[elephant-devel] Transient slots in non-persistent objects
Peter Bengtson
peter at peterbengtson.com
Wed Oct 20 16:22:20 UTC 2004
Hi Ben,
There is nothing wrong with using persistent objects throughout the
application - I may indeed go that way in the end - but at the moment
I'm trying not to tie the database model to the application to closely.
It should, ideally, be possible to use any one of a number of
persistent storage methods.
The database will probably be kept in memory - I'll rely on the OS to
handle the memory issues through VM - so the storage overhead of
caching OIDs and keeping buffers for detecting circularities, etc, is
something I wish to avoid. And objects and their slot valus need to be
compared through identity.
There are two ways to go: either follow the minimalist approach, or
embrace persistence entirely and use it throughout. Or, in other words,
use a memory-based or a disk-based approach. For now, I want to keep to
the memory-based approach, but this may well change later.

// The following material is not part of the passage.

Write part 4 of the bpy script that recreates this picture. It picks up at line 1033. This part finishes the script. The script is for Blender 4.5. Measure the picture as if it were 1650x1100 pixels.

A thought struck me: looking at #'slots-and-values in serializer.lisp,
I see you are using #'compute-slots, a generic function, to obtain the
names of the slots to be saved. Wouldn't it be possible to simply
specialize on #'compute-slots to obtain the effect I'm after?
/ Peter
2004-10-20 kl. 17.42 skrev Ben:
> At the moment, there is no way to make transient slots on ordinary
> objects. On first glance, I don't know how to support non-standard
> slot options in the standard slot metaclass. The serializer uses
> "slot-value", not the accessors, so I think unless OpenMCL calls
> "slot-value-using-class" (which I don't remember off the top of my
> head) you'll have a hard time overriding that.
>
> There are some other kludges I can think of, but they are just
> kludges, roughly equivalent to the one you've suggested. One thing
> you can do is keep track of the objects which hold OS resources. For
> example, you can put something in initialize-instance which adds the
> instance to a collection stored somewhere on the class object. (EQ
> hashtables are probably good for this.) Then you can have a method on
> the class object which walks the collection and NULLs the offending
> slots. Call this before shutdown / save.
>
> Honestly, your usage pattern wasn't one I had in mind when Elephant
> was designed. Some of your concerns might be fixed by
> "single-user-mode", but unfortunately given time constraints that
> probably won't get done until at least the end of November. Can I ask
> what is wrong with using persistent objects? Is it caching (DB hits
> on read), DB hits on write, or lazy loading?
>
> You might consider flipping various flags on the DB for performance,
> like DB_PRIVATE, DB_TXN_NO_SYNC, etc.